While it sounds like he's easygoing in the studio, the work Perri put into painstakingly carving away at his layers of overdubs and the meaning of his lyrics is palpable. All of lyrics on Soft Landing can be approached from different angles, however you want to look at them, benefiting from obsessively mindful editing and genuine affability and good intentions.
"[Lyrics] don't come easily to me," Perri says. "Once in a while, I get lucky and something just kind of comes, and I know it's cliché to say this, but it feels like it's given to you, and you don't have to work very hard for it, and then others, it's a process of extracting what's below all the stuff that prevents you from accessing the language that you're looking for.
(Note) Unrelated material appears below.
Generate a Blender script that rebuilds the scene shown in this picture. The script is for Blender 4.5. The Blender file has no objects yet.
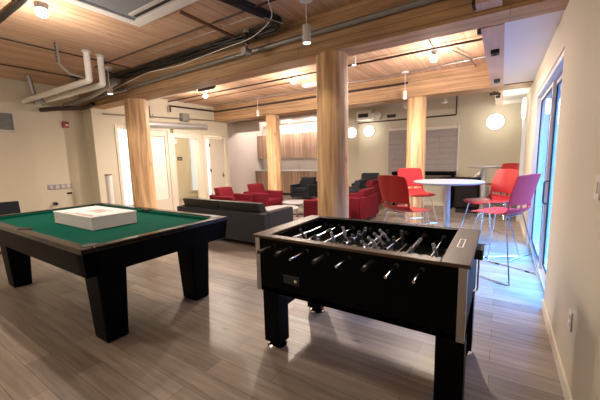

With lyric writing, for me, there can be a lot of that, a lot of trying to figure out what is at the heart of the song. I may not know what the song is about until I've worked on it for a while, and discovered what's there at the core… sometimes it can take years before knowing what a song is about, even after it's been recorded and released."
That being said, Perri's songs don't require lyrics, either, which takes even more pressure off.
"If I write a piece and there's nothing to say lyrically, I'm happy to just keep it as an instrumental. So when [lyrics] do show up, there's definitely a reason for them to be there, I hope."
Soft Landing is out today (September 6), care of Constellation Records.